Whenever I hear someone say they write to “express themselves,” my first thought is, nobody cares. Life is hard for everyone, some more or less than others, but it’s hard enough that a complete stranger demanding attention in order to express feelings about whatever is significant to them, personally, smacks of entitled bulls**t, aka privilege. I tell my students over and over, the purest way to express an emotion is to elicit that emotion from your reader. I say purest, not quickest or easiest. The expression is purest because the emotions are the reader’s, unadulterated and straight from their own motherboard.

The purest way to express an emotion is to elicit that emotion from your reader.

Conveying an emotion—fear, joy, anger, love, contempt—by eliciting that response from the reader makes the feeling shared.
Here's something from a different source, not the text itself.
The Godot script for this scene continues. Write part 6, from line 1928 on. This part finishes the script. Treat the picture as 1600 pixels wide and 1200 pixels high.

It’s those moments that make reading so worthwhile, those moments when we come across a passage that speaks to us, where the author simply nails it by putting into precise words a feeling, perception or experience that is so fleeting and nuanced we thought we were alone with it, or lacked the capacity to express it, to share it. Those lines that make you stop and think, Yes, that’s it, exactly, those are the moments when the writer and reader meet each other halfway. It’s the shared experience of emotion taking place above some chasm of time, distance, age, etc., that is the very nature of empathy. “Yeah, I get it.” “Me, too.” “I thought nobody else felt that way.” It’s the same note struck at the beginning of a friendship or love affair. “Yes, you get me.”

-Craig Clevenger, from The Safety of Transgression versus the Risk of Honesty (LitReactor.com)

In Jack Gilbert’s poem, Poetry is a Kind of Lying, he says,

Degas said he didn’t paint
What he saw, but what
Would enable them to see
The thing he had.

Preachers, evangelists, writers, people take note: it is not enough to be excited. It’s not enough that something gives you goosebumps. It’s not enough to tell someone that you love it or how it makes you feel, or to tell them that they should feel the way you do. You need to communicate it in a way that will actually make them feel the way you feel and see what you have.